Friday 13 December 2019

TDs waiting for Cowen to dial 'R' for reshuffle

Lise Hand

It was somewhat apt that the Taoiseach should round off his week with a spin out to Ardmore Studios in Bray yesterday afternoon.

After all, the chap is rapidly transmogrifying into the government's very own Alfred Hitchcock -- master of mystery and suspense, king of the cliffhanger, supremo of sudden sticky endings.

For despite the fact that both Willie O'Dea's and Trevor Sargent's ministerial seats are now covered in a rising layer of dust, Brian Cowen appears to be in no hurry to fill them by way of a Cabinet reshuffle/realignment/ reconfiguration.

Instead the Taoiseach pootles about his business, imperturbably brushing off all speculation and surmise, while undoubtedly reducing his existing Cabinet team's nerves to flitters.

It can't be easy playing the waiting game if you're either the possessor of a shiny Merc, or harbour high hopes of being awarded with one at the expense of some unfortunate colleague disappearing overboard.

Earlier in the day, one of the former category gave a hint of what the white-knuckle suspense is like. Transport Minister Noel Dempsey is no stranger to bopping around the ministries; he's been at the receiving end of the Cabinet Call four times since 1997.

Noel was in Dun Laoghaire to present the annual awards to mark safety at sea, and revealed that his boss was indeed doing a Hitchcock. "He hasn't said to anybody yet 'I'm having a reshuffle'. He certainly hasn't said 'I'm having a reshuffle next week' or whatever else," he said.

"I know people find this hard to grasp, but the Taoiseach will make up his mind if he's going to have a reshuffle. He'll make up his mind what the date is and the day before, he'll start ringing ministers and say 'I want to see you'," added Noel.

Golly. So it's not just young lassies that anxiously wait for the phone to ring. Tough Meathmen do so too, it seems, as Noel elaborated in enthusiastic detail on the whole torturous 'will-he-won't-he' palaver.

"It's always a good sign if somebody says to you that the Taoiseach wants to see you the Monday evening before the Tuesday. If it's a bit earlier than that, you start getting worried. I'm glad he hasn't contacted me yet," grinned Noel.

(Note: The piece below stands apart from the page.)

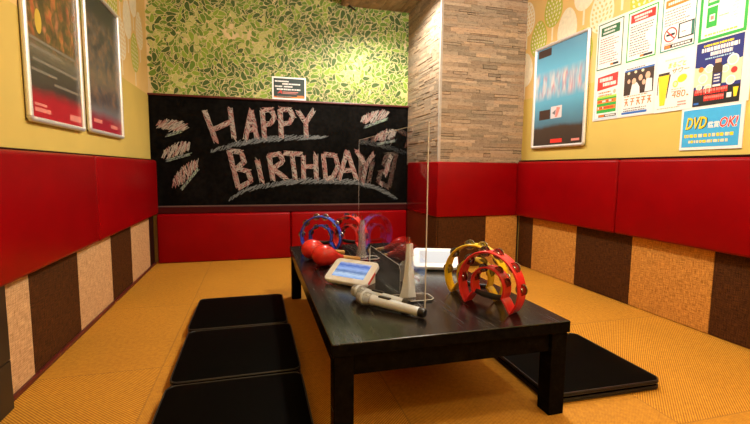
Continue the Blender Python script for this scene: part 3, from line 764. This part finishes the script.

So given that the Transport Minister is being transported to fly the green flag in the US state of Georgia next week, did he reckon that he was safe from a grisly end? "Well, until after St Patrick's Day anyway," he said cautiously. No point putting ideas in the boss's head that Noel is the 'Man Who Knows Too Much'.

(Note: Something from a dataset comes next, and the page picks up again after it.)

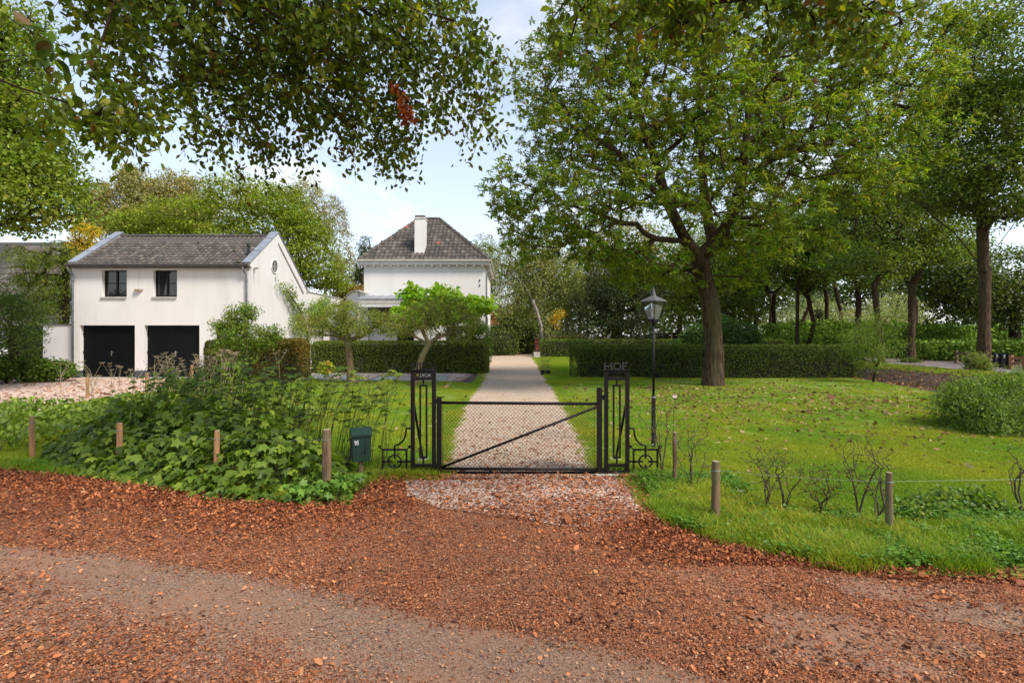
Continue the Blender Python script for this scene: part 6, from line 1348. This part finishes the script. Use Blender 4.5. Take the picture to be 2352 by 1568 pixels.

So, who should worry that the boss will do a Hitchcock? Well given that blonde women always suffer some horrible fate in his films, perhaps the two blonde Marys, Hanafin and Coughlan, should be feeling a little insecure. Will he 'Dial M' for Martin? If he does, will it be Cullen (out) or Mansergh (in)?

Certainly it seems that the Taoiseach is quite the enthusiast for the film genre. After he and local minister Dick Roche were given a whistle-stop tour of the studio, Brian seemed inspired.

He was dying to talk about the film industry -- even when the questions were about banks, or the Great Paddy's Day Exodus. He was overflowing with facts and figures. "There are 6,000 people employed in the audiovisual industry, outside those in our national television stations," he informed everyone, adding that the hugely successful TV series, 'The Tudors', which was shot in Ardmore, brought "€120m in terms of net spend into the country".

And he even intends to talk pictures when he heads off to the US next week. "The role that the creative industry plays in our economic life is something that will be one of the themes of what we have to say when we travel for St Patrick's Day," he declared.

Ah, but what about his own thriller? Is he going to call a wrap on that production before everyone is for the birds? Is there now a break for the ads until after Paddy's Day?

Brian winced and regarded the press with bemusement. "I just can't continue to fuel this speculation that you seem to be addicted to," he sighed theatrically. "Everywhere I go ... " he trailed off and then exited, stage right.

And so the suspense goes on. But one thing's for sure -- when the credits roll eventually someone in the Cabinet's gonna be Janet Leigh.